By comparing the dDEM with GPR, temperature and density profiles, we investigated whether there are characteristic discontinuities in the glacier surface explaining the location of the scattering phase centre. This comparison can be made directly in the case of a flat glacier surface (Fig. 2a). However, in sloped areas dh values are still vertical, whereas the GPR always measures perpendicular to the surface. Hence, depth values from the dDEM and the snow profiles describe (geometrically) a different distance than the depths from the GPR (Fig. 2b). This can be solved by using the slope and applying trigonometry to align the depths from the GPR measurements with the elevation differences. Whether this effect becomes significant depends on the slope of the investigated area and the magnitude of the observed signal. In our case, the average slope of the GPR measurements was 7.7° and 75% of the measurements were below 10°. As a result, the deviation of the depth values is within the uncertainties of the GPR and dh measurements, and is thus insignificant.
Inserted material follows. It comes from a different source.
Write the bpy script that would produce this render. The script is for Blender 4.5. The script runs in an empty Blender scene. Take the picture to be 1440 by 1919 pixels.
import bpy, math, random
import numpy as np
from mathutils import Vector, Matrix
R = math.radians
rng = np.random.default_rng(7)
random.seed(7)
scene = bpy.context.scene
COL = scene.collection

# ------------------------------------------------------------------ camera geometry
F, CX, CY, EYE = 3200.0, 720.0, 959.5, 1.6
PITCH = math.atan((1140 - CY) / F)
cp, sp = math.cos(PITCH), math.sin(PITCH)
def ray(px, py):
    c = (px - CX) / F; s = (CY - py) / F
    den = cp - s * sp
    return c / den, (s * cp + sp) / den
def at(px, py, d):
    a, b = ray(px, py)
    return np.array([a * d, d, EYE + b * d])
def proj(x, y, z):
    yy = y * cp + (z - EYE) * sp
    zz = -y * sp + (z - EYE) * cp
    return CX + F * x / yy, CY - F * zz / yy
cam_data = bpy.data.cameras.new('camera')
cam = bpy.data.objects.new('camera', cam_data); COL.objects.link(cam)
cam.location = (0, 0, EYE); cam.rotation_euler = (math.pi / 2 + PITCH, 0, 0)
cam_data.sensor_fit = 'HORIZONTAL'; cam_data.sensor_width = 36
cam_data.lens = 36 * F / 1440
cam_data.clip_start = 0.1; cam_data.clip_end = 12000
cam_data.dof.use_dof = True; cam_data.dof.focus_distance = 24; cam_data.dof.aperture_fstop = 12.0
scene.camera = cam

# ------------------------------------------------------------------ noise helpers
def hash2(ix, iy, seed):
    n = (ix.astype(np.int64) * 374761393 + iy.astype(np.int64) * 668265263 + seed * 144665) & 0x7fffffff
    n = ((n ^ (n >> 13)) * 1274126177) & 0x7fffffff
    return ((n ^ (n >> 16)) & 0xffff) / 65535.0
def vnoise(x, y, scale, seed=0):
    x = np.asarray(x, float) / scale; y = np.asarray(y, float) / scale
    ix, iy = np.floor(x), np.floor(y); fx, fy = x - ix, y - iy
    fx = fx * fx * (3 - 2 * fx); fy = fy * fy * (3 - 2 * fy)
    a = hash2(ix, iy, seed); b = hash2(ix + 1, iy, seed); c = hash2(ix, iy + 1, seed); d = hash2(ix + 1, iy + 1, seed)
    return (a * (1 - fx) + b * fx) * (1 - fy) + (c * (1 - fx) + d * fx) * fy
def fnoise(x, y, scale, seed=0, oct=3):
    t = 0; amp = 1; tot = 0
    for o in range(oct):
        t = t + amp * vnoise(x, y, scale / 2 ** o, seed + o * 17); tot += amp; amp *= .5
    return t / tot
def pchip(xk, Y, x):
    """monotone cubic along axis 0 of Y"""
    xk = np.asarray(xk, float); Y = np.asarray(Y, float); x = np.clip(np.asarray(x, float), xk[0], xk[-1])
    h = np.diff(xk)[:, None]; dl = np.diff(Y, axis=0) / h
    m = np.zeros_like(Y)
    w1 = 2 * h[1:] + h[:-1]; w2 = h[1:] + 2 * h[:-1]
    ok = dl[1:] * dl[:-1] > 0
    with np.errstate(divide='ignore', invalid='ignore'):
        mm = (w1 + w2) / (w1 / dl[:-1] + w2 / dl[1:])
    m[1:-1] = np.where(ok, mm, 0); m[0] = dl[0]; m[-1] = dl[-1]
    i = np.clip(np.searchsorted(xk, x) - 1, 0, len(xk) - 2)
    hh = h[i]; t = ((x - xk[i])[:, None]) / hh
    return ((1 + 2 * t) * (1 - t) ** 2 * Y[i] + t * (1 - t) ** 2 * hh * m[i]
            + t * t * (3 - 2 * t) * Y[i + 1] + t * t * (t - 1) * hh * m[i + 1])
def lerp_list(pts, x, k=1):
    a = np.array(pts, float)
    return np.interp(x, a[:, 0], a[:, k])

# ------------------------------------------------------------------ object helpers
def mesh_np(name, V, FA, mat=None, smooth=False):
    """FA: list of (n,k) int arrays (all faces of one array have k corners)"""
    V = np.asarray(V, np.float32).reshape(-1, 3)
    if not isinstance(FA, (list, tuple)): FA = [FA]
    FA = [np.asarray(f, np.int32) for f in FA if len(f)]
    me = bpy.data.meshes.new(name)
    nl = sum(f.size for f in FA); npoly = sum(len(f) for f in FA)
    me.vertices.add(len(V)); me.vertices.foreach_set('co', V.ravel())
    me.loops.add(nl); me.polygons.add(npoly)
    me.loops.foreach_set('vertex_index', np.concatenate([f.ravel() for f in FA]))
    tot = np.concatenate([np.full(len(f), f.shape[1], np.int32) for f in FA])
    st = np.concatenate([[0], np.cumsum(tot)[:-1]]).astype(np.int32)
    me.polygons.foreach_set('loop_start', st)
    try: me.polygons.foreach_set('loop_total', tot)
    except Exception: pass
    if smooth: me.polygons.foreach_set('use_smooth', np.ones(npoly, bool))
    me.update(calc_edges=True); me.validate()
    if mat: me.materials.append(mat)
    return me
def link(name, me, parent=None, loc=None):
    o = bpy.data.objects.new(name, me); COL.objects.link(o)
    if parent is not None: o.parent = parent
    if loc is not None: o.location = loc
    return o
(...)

We first analysed the elevation difference data in the context of the GPR profiles. To compare visible layering in the radargrams with the elevation differences, we extracted the elevation differences from the dDEM along the GPR profiles. We then overlaid the extracted dh values and radargrams to show if the TanDEM-X scattering phase centre coincides with certain layers, i.e. discontinuities of dielectric properties of the snow and firn. Further, we wanted to investigate if the TanDEM-X scattering phase centre is typically above, at, or below the previous year's summer surface.

Next, we combined the elevation difference data with the density and temperature profiles from the individual snow cores and pits. To do so, we extracted the elevation difference from the dDEM by calculating a mean of the nine pixels at and around the location of the point measurements.